Em casos semelhantes a esse, de uma relação de um adulto e uma criança ou adolescente, qualquer autoridade policial (delegado (a) de polícia) tem a possibilidade de começar uma investigação se tiver conhecimento do fato, sendo ele direto ou através de notícia crime advinda de qualquer outra pessoa. Cabe ao Ministério Público iniciar o processo judicial, oferecendo denúncia à justiça, e claro, se houver prova da ocorrência do crime e indícios suficientes.
Ao ser acusada do crime de estupro de vulnerável, a pessoa vai ser avisada para apresentar resposta à acusação escrita em um prazo de 10 dias, conforme previsto no artigo 396 do Código de Processo Penal brasileiro.
“Nessa ocasião, deverá constituir advogado para sua defesa processual ou buscar auxílio da defensoria pública de seu Estado. O juiz, ao analisar a defesa preliminar do acusado, pode absolvê-lo sumariamente, ou dar seguimento ao processo, designando data para a audiência de instrução e julgamento, iniciando a fase de produção de provas, como oitiva de testemunhas de acusação e defesa e a apresentação de documentos, fotos, vídeos, e tudo o que puder ser utilizado pelas partes para provar suas alegações”, explica o advogado criminalista.
“Ao fim da instrução probatória, tanto a Promotoria de Justiça quanto o advogado criminalista terão a oportunidade de apresentarem as alegações finais da acusação e da defesa, respectivamente”, complementa.
Após essa última fase do processo criminal, o juiz vai decidir a sentença, que pode absolver ou condenar o acusado. Em caso de condenação, a pena pode variar entre no mínimo de 8 anos a 15 anos de prisão.
Em que condição um adulto dentro da relação pode ser preso?
A regra do processo penal dá direito ao acusado em se defender em liberdade provisória, só devendo ser preso ao final do processo legal, com a pessoa condenada à prisão. Mas, vale ressaltar que existe a possibilidade de que seja decretada uma prisão temporária, ao decorrer de uma investigação policial, ou a prisão preventiva, no seguimento de um processo.
Essas prisões provisórias, antes de uma condenação definitiva pela justiça, apenas acontecem quando se tratam de crimes graves, com pena superior a 4 anos de prisão e se forem necessárias para o prosseguimento do processo. A ação também pode ocorrer em caso de proteção da sociedade, quando o acusado está representando perigo para terceiros, esteja ameaçando a vítima e testemunhas, tente criar dificuldades para o julgamento ou pretenda fugir da aplicação da lei penal.
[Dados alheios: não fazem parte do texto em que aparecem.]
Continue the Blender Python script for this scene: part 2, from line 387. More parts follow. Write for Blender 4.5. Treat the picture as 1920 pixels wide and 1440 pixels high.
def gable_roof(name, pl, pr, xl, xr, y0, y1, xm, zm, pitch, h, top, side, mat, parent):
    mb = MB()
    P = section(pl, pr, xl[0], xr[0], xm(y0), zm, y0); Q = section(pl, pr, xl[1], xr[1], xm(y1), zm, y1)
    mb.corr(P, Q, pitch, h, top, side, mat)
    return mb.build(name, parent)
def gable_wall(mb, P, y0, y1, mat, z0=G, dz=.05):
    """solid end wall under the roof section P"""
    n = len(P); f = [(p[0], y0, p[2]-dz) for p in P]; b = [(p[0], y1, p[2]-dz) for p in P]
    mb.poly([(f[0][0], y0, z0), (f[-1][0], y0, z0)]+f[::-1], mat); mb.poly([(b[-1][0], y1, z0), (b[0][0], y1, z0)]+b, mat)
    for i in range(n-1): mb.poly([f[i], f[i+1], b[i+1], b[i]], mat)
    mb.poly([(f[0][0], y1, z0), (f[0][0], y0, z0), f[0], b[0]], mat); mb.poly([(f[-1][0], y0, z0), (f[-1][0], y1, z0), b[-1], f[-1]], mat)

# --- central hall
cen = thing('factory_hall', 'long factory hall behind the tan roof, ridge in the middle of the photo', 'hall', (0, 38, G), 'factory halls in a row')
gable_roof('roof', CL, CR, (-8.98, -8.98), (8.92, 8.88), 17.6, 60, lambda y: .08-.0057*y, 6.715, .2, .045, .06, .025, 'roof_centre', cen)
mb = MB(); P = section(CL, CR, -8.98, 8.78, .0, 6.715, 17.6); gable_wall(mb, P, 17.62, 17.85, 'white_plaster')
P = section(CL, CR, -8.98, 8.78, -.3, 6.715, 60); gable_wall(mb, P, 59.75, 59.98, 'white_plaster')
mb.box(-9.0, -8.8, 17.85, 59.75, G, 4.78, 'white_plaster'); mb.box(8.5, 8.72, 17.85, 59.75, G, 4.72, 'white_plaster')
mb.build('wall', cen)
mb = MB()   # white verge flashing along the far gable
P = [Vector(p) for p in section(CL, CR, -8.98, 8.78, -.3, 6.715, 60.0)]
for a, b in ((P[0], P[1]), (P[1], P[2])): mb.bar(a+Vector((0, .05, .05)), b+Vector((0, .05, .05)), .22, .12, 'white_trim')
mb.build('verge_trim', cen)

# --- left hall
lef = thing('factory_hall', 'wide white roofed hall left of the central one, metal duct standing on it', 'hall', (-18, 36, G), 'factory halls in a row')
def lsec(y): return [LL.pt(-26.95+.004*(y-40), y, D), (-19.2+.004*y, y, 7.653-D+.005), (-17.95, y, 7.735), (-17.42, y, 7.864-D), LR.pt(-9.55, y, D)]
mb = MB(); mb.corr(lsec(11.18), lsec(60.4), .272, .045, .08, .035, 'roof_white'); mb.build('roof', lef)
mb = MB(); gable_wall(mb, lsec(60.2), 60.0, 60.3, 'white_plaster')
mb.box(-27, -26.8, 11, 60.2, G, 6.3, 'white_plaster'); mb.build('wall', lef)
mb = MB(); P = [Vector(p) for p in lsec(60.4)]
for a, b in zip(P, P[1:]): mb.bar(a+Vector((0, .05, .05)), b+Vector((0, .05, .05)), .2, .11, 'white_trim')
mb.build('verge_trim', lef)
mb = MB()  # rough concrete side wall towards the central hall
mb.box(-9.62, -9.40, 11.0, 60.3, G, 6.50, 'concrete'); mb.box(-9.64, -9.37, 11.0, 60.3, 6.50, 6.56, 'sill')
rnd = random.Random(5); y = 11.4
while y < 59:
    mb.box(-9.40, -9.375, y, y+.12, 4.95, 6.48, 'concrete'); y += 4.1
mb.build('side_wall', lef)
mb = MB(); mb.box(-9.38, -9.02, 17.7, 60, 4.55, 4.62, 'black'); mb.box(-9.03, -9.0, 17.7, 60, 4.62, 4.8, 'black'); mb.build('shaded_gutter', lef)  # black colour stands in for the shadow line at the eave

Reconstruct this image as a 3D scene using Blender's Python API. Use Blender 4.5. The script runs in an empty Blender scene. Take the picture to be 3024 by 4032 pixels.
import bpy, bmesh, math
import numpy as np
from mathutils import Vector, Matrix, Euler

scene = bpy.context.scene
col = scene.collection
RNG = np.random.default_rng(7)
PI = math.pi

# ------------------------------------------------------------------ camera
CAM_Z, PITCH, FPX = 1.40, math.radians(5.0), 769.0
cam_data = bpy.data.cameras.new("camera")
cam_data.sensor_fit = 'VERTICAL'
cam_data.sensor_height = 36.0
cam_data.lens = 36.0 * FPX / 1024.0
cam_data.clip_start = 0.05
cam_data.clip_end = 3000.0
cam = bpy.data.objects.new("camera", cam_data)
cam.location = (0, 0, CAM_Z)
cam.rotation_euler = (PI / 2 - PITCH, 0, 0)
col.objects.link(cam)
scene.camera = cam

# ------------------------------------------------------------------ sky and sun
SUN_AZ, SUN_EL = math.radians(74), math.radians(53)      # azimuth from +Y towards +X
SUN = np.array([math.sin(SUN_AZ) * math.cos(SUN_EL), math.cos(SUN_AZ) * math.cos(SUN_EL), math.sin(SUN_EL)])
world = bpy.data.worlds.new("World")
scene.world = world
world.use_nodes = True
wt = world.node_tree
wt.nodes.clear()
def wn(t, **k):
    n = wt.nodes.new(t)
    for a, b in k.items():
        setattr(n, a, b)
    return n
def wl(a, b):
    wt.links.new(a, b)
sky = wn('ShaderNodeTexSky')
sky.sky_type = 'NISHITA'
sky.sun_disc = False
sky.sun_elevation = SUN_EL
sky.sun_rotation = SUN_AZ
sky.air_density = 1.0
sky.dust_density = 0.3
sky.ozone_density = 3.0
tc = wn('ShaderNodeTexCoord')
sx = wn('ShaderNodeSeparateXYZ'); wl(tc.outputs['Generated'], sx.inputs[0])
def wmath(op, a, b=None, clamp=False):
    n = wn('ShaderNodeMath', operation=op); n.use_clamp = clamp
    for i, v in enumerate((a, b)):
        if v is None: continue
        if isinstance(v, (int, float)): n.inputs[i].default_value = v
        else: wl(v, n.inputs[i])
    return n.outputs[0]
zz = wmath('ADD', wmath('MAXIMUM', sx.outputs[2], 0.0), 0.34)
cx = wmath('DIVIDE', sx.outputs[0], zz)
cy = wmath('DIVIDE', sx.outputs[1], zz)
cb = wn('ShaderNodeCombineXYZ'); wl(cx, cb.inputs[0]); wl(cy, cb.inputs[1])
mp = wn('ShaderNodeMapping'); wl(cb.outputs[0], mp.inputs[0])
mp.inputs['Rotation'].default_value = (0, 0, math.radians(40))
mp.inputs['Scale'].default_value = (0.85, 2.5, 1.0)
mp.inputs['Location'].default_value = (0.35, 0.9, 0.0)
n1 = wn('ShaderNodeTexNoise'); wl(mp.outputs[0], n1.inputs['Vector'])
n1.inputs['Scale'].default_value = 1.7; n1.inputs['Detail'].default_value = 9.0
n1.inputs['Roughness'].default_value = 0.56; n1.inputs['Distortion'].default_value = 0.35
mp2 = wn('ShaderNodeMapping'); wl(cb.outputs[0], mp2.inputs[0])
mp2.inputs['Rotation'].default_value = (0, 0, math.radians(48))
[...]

“Deste modo, é possível sim que um adulto que mantenha relação com uma criança ou adolescente possa ser preso, antes durante ou ao fim de um processo, dependendo das circunstâncias concretas do caso, das provas existentes e das interpretações que forem dadas ao caso pelos agentes do sistema de justiça criminal, como delegados promotores e juízes”.
É bastante comum que haja uma confusão entre as pessoas com relação ao conceito jurídico do crime de estupro de vulnerável e do crime de pedofilia, sendo que com relação à pedofilia existem diversos crimes específicos previstos no Estatuto da Criança e do Adolescente.
Estupro de vulnerável no Brasil
Crianças de zero a 11 anos são as mais atingidas em todos o país. O Brasil registrou 66.041 casos de violência sexual, o maior já contabilizado pelo Anuário Brasileiro de Segurança Pública, divulgado em 2019. Desse total, 53,85% tinham até 13 anos: quatro meninas com até essa idade foram estupradas por hora no país.